For better maneuverability, the C-HR’s turning circle is .6 feet tighter than the Eclipse Cross AWD’s (34.2 feet vs. 34.8 feet). The C-HR’s turning circle is .8 feet tighter than the Eclipse Cross ES’ (34.2 feet vs. 35 feet).

Passenger Space

The C-HR has 2.6 inches more front legroom and 1 inch more rear headroom than the Eclipse Cross.

Ergonomics

The C-HR’s front and rear power windows all open or close fully with one touch of the switches, making it more convenient at drive-up windows and toll booths, or when talking with someone outside the car. The Eclipse Cross’ passenger windows don’t open or close automatically.

To improve rear visibility by keeping the rear window clear, the C-HR has a standard rear fixed intermittent wiper with a full on position. The rear wiper standard on the Eclipse Cross only has an intermittent setting, so in a hard rain visibility isn’t as good.

Consumer Reports rated the C-HR’s headlight performance “Very Good,” a higher rating than the Eclipse Cross’ headlights, which were rated “Good.”

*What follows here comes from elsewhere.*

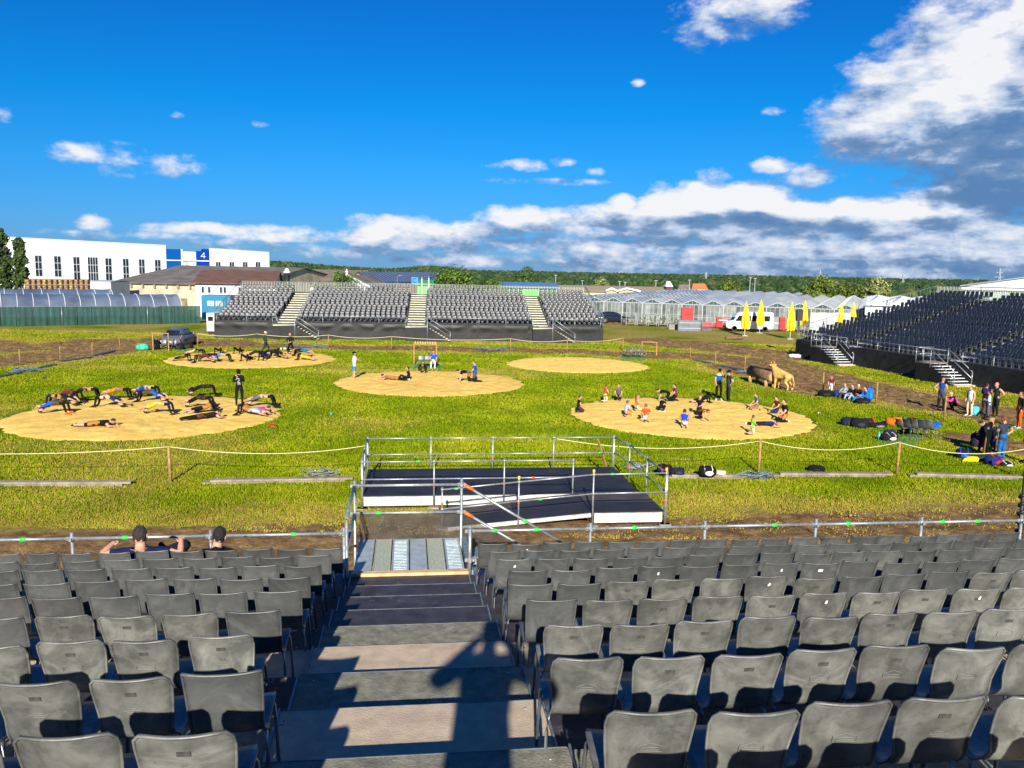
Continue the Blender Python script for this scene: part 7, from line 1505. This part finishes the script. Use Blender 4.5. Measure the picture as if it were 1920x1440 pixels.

The C-HR has a standard automatic headlight on/off feature. When the ignition is on, the headlights automatically turn on at dusk and off after dawn. The Eclipse Cross has an automatic headlight on/off feature standard only on the SE/SEL.

The C-HR has a standard dual zone air conditioning allows the driver and front passenger to choose two completely different temperatures so people with different temperature preferences won’t have to compromise. This makes both the driver and front passenger as comfortable as possible. Dual zone air conditioning is only available on the Eclipse Cross SE/SEL.

The C-HR Limited’s available GPS navigation system has a real-time traffic update feature that plots alternative routes to automatically bypass traffic problems. (Service not available in all areas.) The Eclipse Cross’ available navigation system doesn’t offer real-time traffic updates.

Recommendations

Consumer Reports® recommends the Toyota C-HR, based on reliability, safety and performance. The Mitsubishi Eclipse Cross isn't recommended.

The Toyota C-HR outsold the Mitsubishi Eclipse Cross by over five to one during 2018.